O que não se percebe bem é porque essa informação sobre O Feitiço do Tempo foi relegada para o final do filme e não tratada logo como elemento de partilha interno, já que se trata de um filme tão conhecido. Embora no filme Tree admita que não conhece o filme, nem Bill Murray. Mas isso é um gag. Ayé porque assume claramente o cliché da loira mais interessada nas borgas patrocinadas pela sua irmandade do que por este tipo de conhecimento mais ou menos cinéfilo. Mesmo sem ter uma interpretação muito exigente, Jessica Rothe devolve uma prestação com suficiente à vontade e graça. Curioso é que esta sucessão de tentativas de não morrer e acordar para o mesmo dia acaba por se embrenhar num whodunnit, em que Tree e Carter tentam perceber como deslindar este imbróglio de morte e renascimento.

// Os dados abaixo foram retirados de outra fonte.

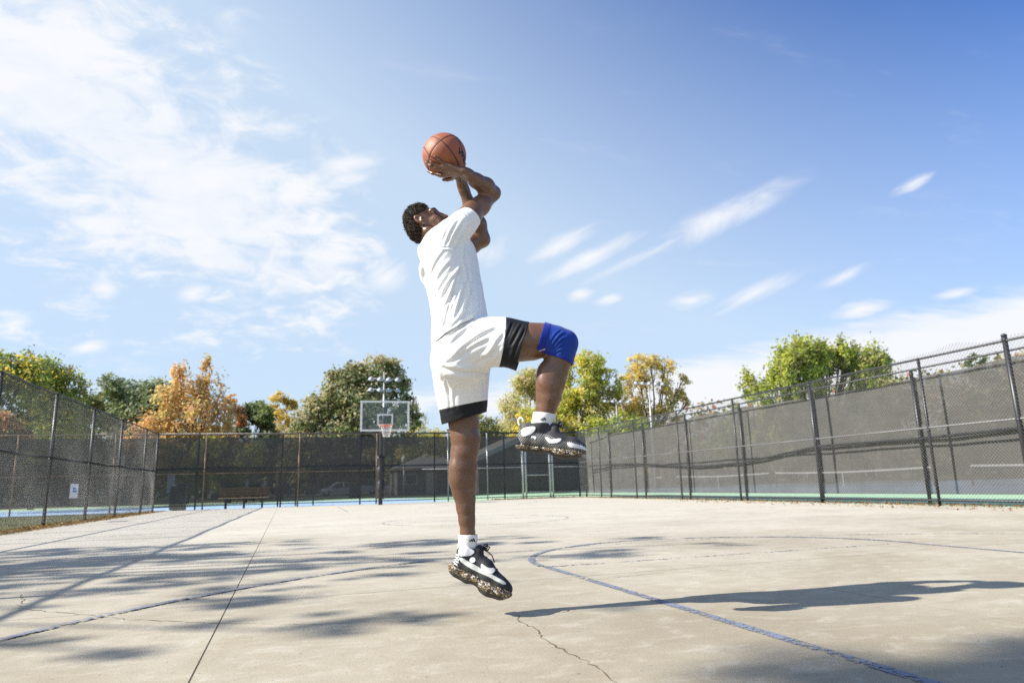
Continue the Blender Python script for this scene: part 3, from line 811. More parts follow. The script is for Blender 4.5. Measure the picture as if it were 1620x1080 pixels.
# floodlights
M_lamp = pm('grey_white_lamp_housing', (0.36, 0.37, 0.38), 0.5)
def floodlight(x, y, h, rows, label, wid=1.9, n=4):
    e = empty('floodlight_pole', (x, y, -0.03), 0.1, label, 'floodlight', 'floodlights of the tennis courts')
    tube('pole', [(0, 0, 0), (0, 0, h)], [0.085, 0.05], M_galv, e, 10)
    for rz in rows:
        tube('crossbar', [(-wid/2, 0, rz), (wid/2, 0, rz)], 0.03, M_galv, e)
        for k in range(n):
            xx = -wid/2 + wid*k/(n-1)
            bm = bmesh.new(); lathe(bm, [(0.03, 0.19), (0.08, 0.16), (0.19, 0.03), (0.21, -0.02), (0.20, -0.03)], 14)
            for v in bm.verts: v.co = Matrix.Rotation(0.5, 3, 'X') @ v.co + Vector((xx, -0.14, rz-0.08))
            mesh_bm('lamp_head', bm, M_lamp, e, True)
floodlight(4.89, 45, 8.2, (7.72, 7.02), 'pale floodlight pole with two rows of round lamps behind the backboard', 1.75)
floodlight(28.7, 60, 8.5, (8.3,), 'thin pale floodlight pole with one row of lamps left of the orange tree', 2.6)
floodlight(28.0, 52, 9.0, (8.85,), 'taller pale floodlight pole with one row of lamps before the orange tree', 2.7, 5)

# buildings
M_siding = pm('grey_siding', (0.17, 0.165, 0.155), 0.85, var=0.15, vscale=1.5)
M_roof = pm('grey_shingle_roof', (0.30, 0.30, 0.29), 0.85, var=0.15, vscale=2.0, bump=0.3, bscale=12)
M_fascia = pm('white_fascia', (0.72, 0.72, 0.70), 0.6, var=0.05)
M_glassd = pm('dark_window_glass', (0.03, 0.035, 0.04), 0.12, var=0.1)
e = empty('park_building', (12.0, 69, -0.03), 0, 'low grey building with hipped shingle roof seen through the windscreen', 'building', 'park buildings')
box('wall', (0, 0, 1.22), (7.0, 6.0, 2.44), M_siding, e)
for k in range(24): box('siding_board', (-3.45+k*0.3, -3.02, 1.22), (0.05, 0.04, 2.44), M_siding, e)
bm = bmesh.new()
pts = [(-3.9, -3.5, 2.44), (3.9, -3.5, 2.44), (3.9, 3.5, 2.44), (-3.9, 3.5, 2.44), (-0.2, 0, 3.95), (2.6, 0, 3.95)]
vs = [bm.verts.new(p) for p in pts]
for f in ((0, 1, 5, 4), (1, 2, 5), (2, 3, 4, 5), (3, 0, 4), (3, 2, 1, 0)): bm.faces.new([vs[i] for i in f])
mesh_bm('roof', bm, M_roof, e)
box('fascia', (0, -3.52, 2.42), (7.8, 0.04, 0.16), M_fascia, e)
w = box('window', (-2.2, -3.03, 1.45), (1.2, 0.08, 1.0), M_fascia, e); box('pane', (-2.2, -3.065, 1.45), (1.04, 0.03, 0.84), M_glassd, w)
d = box('door', (-0.3, -3.04, 1.05), (0.95, 0.07, 2.1), M_palepipe, e); box('handle', (0.05, -3.09, 1.0), (0.04, 0.05, 0.12), M_galv, d)
e = empty('park_building', (20.0, 63, -0.03), 0, 'larger grey gabled building with bright sloping eave behind the gate', 'building', 'park buildings')
bm = bmesh.new()
pf = [(-5.1, 0), (5.1, 0), (5.1, 3.0), (0, 5.15), (-5.1, 3.0)]
fa = [bm.verts.new((x, -3, z)) for x, z in pf]; fb = [bm.verts.new((x, 7, z)) for x, z in pf]
bm.faces.new(fa); bm.faces.new(fb[::-1])
for k in range(5): bm.faces.new((fa[k], fb[k], fb[(k+1) % 5], fa[(k+1) % 5]))
mesh_bm('wall', bm, M_siding, e)
for k in range(17):
    x = -5.0+k*0.625; hgt = 3.0+(5.1-abs(x))*0.42
    box('siding_board', (x, -3.02, hgt/2), (0.06, 0.04, hgt), M_siding, e)
for sgn in (-1, 1):
    a = math.atan2(2.15, 5.1)
    R = Matrix.Rotation(sgn*a, 3, 'Y')
    box('roof', (sgn*2.78, 2, 4.12), (6.05, 11.0, 0.16), M_roof, e, R)
    box('fascia', (sgn*2.78, -3.53, 4.08), (6.05, 0.05, 0.42), M_fascia, e, R)

# cars
M_rubber = pm('tyre_rubber', (0.02, 0.02, 0.02), 0.85)
M_alloy = pm('alloy_rim', (0.5, 0.5, 0.5), 0.3, metal=0.8)
def loft_body(name, prof_top, prof_bot, w, mat, parent, taper=0.06):
    "car body: side profile swept over the width, sides pulled in towards the top"
    bm = bmesh.new(); rows = []
    ys = [(-1.0, 0.0), (-0.97, 0.55), (-0.86, 1.0), (0.86, 1.0), (0.97, 0.55), (1.0, 0.0)]
    for x, zt, zb in [(a[0], a[1], b) for a, b in zip(prof_top, prof_bot)]:
        endk = min(1, 0.90+0.10*min(1, min(abs(x-prof_top[0][0]), abs(prof_top[-1][0]-x))/0.4))
        rows.append([bm.verts.new((x, y*w/2*endk*(1-taper*t*t), zb+(zt-zb)*(t if t < 1 else 1))) for y, t in ys])
    for A, B in zip(rows, rows[1:]):
        for k in range(len(ys)-1): bm.faces.new((A[k], A[k+1], B[k+1], B[k]))
        bm.faces.new((A[-1], A[0], B[0], B[-1]))
    bm.faces.new(rows[0]); bm.faces.new(rows[-1][::-1])
    return mesh_bm(name, bm, mat, parent, False)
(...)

Ainda assim, e apesar do que já foi dito, Feliz Dias Para Morrer não paga o seu tributo com sangue, apesar das sucessivas mortes que Tree tem de superar. Mesmo que seja por uma proteção de classificação etária, facilitando o filme para os maiores de 12 anos, não nos parece que o lado puramente slasher contribuísse com matéria prima suficiente para espevitar a curiosidade. Por sinal, ao contrário até do recente It, que navega no dilema do filme de horror adulto, embora com personagens pré-adolescentes, saúda-se aqui o lado mais comédia desta vertente e assim mesmo mais perto de O Feitiço do Tempo.

Lá está, Feliz Dia Para Morrer convive bem com as suas limitações e não parece desejar mais do que fazer humor com estes adolescentes muito hip, muito bitch e muito low carb, e com caloirada à mistura. Nesse sentido, o filme até funciona numa dinâmica videogame, em que temos de tentar não morrer nesse dia. Um pouco ao reverso das missões de Hitman

Sim, Feliz Dia Para Morrer não inventa nada de novo. Assume até o plágio a O Feitiço do Tempo. Pena é que não use esse conhecimento para uma paródia maior e opte antes por um vulgar whodunnit. Ideal para uma sessão com a namorada para emborcar pipoca e bebida açucarada. É que não haverá problemas de indigestão final.